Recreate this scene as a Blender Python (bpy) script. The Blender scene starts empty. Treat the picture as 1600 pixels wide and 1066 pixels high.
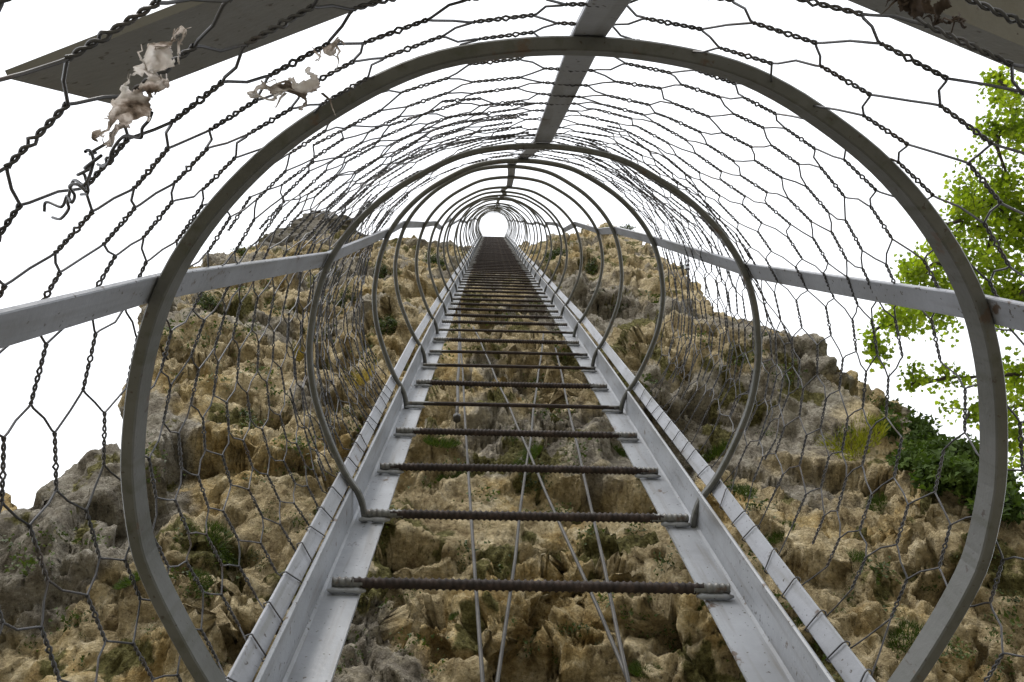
import bpy, math, random
import numpy as np
from mathutils import Vector, Matrix
from mathutils.bvhtree import BVHTree

random.seed(7)
RNG = np.random.default_rng(11)
SC = bpy.context.scene
COL = SC.collection
PI = math.pi

# ------------------------------------------------------------------ camera
# Ladder frame: X right, N away from the cliff, A up the ladder (metres, from the eye).
# World: x = X - X0 (ladder centred on x = 0), y = -N (cliff at +y), z = A + CZ.
X0, CZ = .0815, 1.55
RX, RY, RZ = -.1791, -.0251, -.0284
LENS_PX = 1244.0                       # focal length for a 1600 px wide picture


def w_(X, N, A):
    return Vector((X - X0, -N, A + CZ))


def _rot():
    cx, sx, cy, sy, cz, sz = (math.cos(RX), math.sin(RX), math.cos(RY), math.sin(RY), math.cos(RZ), math.sin(RZ))
    return (np.array([[1, 0, 0], [0, cx, -sx], [0, sx, cx]]) @ np.array([[cy, 0, sy], [0, 1, 0], [-sy, 0, cy]])
            @ np.array([[cz, -sz, 0], [sz, cz, 0], [0, 0, 1]]))


ROT = _rot()
camd = bpy.data.cameras.new('camera')
camd.sensor_width = 36
camd.lens = LENS_PX / 1600 * 36
camd.clip_start = .02
camd.clip_end = 3000
cam = bpy.data.objects.new('camera', camd)
COL.objects.link(cam)
r, u, f = [Vector((v[0], -v[1], v[2])) for v in ROT]
m = Matrix.Identity(4)
for i in range(3):
    m[i][0], m[i][1], m[i][2] = r[i], u[i], -f[i]
EYE = w_(0, 0, 0)
m.translation = EYE
cam.matrix_world = m
SC.camera = cam


def ray(px, py):
    """direction of the sight line through a photo pixel, with unit A component, in the ladder frame"""
    d = ROT.T @ np.array([(px - 800) / LENS_PX, (533 - py) / LENS_PX, 1])
    return d / d[2]


# ------------------------------------------------------------------ light
SUN_EL, SUN_AZ = math.radians(38), math.radians(204)      # high, on the open side, a little to the left
wd = bpy.data.worlds.new('World')
SC.world = wd
wd.use_nodes = True
nt = wd.node_tree
bg = nt.nodes['Background']
sky = nt.nodes.new('ShaderNodeTexSky')
sky.sky_type = 'NISHITA'
sky.sun_disc = False
sky.sun_elevation = SUN_EL
sky.sun_rotation = SUN_AZ
sky.dust_density = 3
mx = nt.nodes.new('ShaderNodeMix')
mx.data_type = 'RGBA'
mx.inputs['Factor'].default_value = .88          # a closed white overcast over the sky
mx.inputs['B'].default_value = (10.2, 10.4, 10.7, 1)
nt.links.new(sky.outputs['Color'], mx.inputs['A'])
nt.links.new(mx.outputs['Result'], bg.inputs['Color'])
bg.inputs['Strength'].default_value = .12
sd = bpy.data.lights.new('sun', 'SUN')
sd.energy = 1.5
sd.angle = math.radians(12)
sd.color = (1, .96, .9)
sun = bpy.data.objects.new('sun', sd)
COL.objects.link(sun)
sdir = Vector((math.sin(SUN_AZ) * math.cos(SUN_EL), math.cos(SUN_AZ) * math.cos(SUN_EL), math.sin(SUN_EL)))
sun.rotation_euler = (-sdir).to_track_quat('-Z', 'Y').to_euler()
SC.view_settings.view_transform = 'Standard'
SC.view_settings.look = 'None'
SC.view_settings.exposure = .55
SC.view_settings.gamma = 1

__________

Reproduce the full material exactly, excluding the pictures.

(Finished answer):
Recreate this scene as a Blender Python (bpy) script. The Blender scene starts empty. Treat the picture as 1600 pixels wide and 1066 pixels high.
import bpy, math, random
import numpy as np
from mathutils import Vector, Matrix
from mathutils.bvhtree import BVHTree

random.seed(7)
RNG = np.random.default_rng(11)
SC = bpy.context.scene
COL = SC.collection
PI = math.pi

# ------------------------------------------------------------------ camera
# Ladder frame: X right, N away from the cliff, A up the ladder (metres, from the eye).
# World: x = X - X0 (ladder centred on x = 0), y = -N (cliff at +y), z = A + CZ.
X0, CZ = .0815, 1.55
RX, RY, RZ = -.1791, -.0251, -.0284
LENS_PX = 1244.0                       # focal length for a 1600 px wide picture


def w_(X, N, A):
    return Vector((X - X0, -N, A + CZ))


def _rot():
    cx, sx, cy, sy, cz, sz = (math.cos(RX), math.sin(RX), math.cos(RY), math.sin(RY), math.cos(RZ), math.sin(RZ))
    return (np.array([[1, 0, 0], [0, cx, -sx], [0, sx, cx]]) @ np.array([[cy, 0, sy], [0, 1, 0], [-sy, 0, cy]])
            @ np.array([[cz, -sz, 0], [sz, cz, 0], [0, 0, 1]]))


ROT = _rot()
camd = bpy.data.cameras.new('camera')
camd.sensor_width = 36
camd.lens = LENS_PX / 1600 * 36
camd.clip_start = .02
camd.clip_end = 3000
cam = bpy.data.objects.new('camera', camd)
COL.objects.link(cam)
r, u, f = [Vector((v[0], -v[1], v[2])) for v in ROT]
m = Matrix.Identity(4)
for i in range(3):
    m[i][0], m[i][1], m[i][2] = r[i], u[i], -f[i]
EYE = w_(0, 0, 0)
m.translation = EYE
cam.matrix_world = m
SC.camera = cam


def ray(px, py):
    """direction of the sight line through a photo pixel, with unit A component, in the ladder frame"""
    d = ROT.T @ np.array([(px - 800) / LENS_PX, (533 - py) / LENS_PX, 1])
    return d / d[2]


# ------------------------------------------------------------------ light
SUN_EL, SUN_AZ = math.radians(38), math.radians(204)      # high, on the open side, a little to the left
wd = bpy.data.worlds.new('World')
SC.world = wd
wd.use_nodes = True
nt = wd.node_tree
bg = nt.nodes['Background']
sky = nt.nodes.new('ShaderNodeTexSky')
sky.sky_type = 'NISHITA'
sky.sun_disc = False
sky.sun_elevation = SUN_EL
sky.sun_rotation = SUN_AZ
sky.dust_density = 3
mx = nt.nodes.new('ShaderNodeMix')
mx.data_type = 'RGBA'
mx.inputs['Factor'].default_value = .88          # a closed white overcast over the sky
mx.inputs['B'].default_value = (10.2, 10.4, 10.7, 1)
nt.links.new(sky.outputs['Color'], mx.inputs['A'])
nt.links.new(mx.outputs['Result'], bg.inputs['Color'])
bg.inputs['Strength'].default_value = .12
sd = bpy.data.lights.new('sun', 'SUN')
sd.energy = 1.5
sd.angle = math.radians(12)
sd.color = (1, .96, .9)
sun = bpy.data.objects.new('sun', sd)
COL.objects.link(sun)
sdir = Vector((math.sin(SUN_AZ) * math.cos(SUN_EL), math.cos(SUN_AZ) * math.cos(SUN_EL), math.sin(SUN_EL)))
sun.rotation_euler = (-sdir).to_track_quat('-Z', 'Y').to_euler()
SC.view_settings.view_transform = 'Standard'
SC.view_settings.look = 'None'
SC.view_settings.exposure = .55
SC.view_settings.gamma = 1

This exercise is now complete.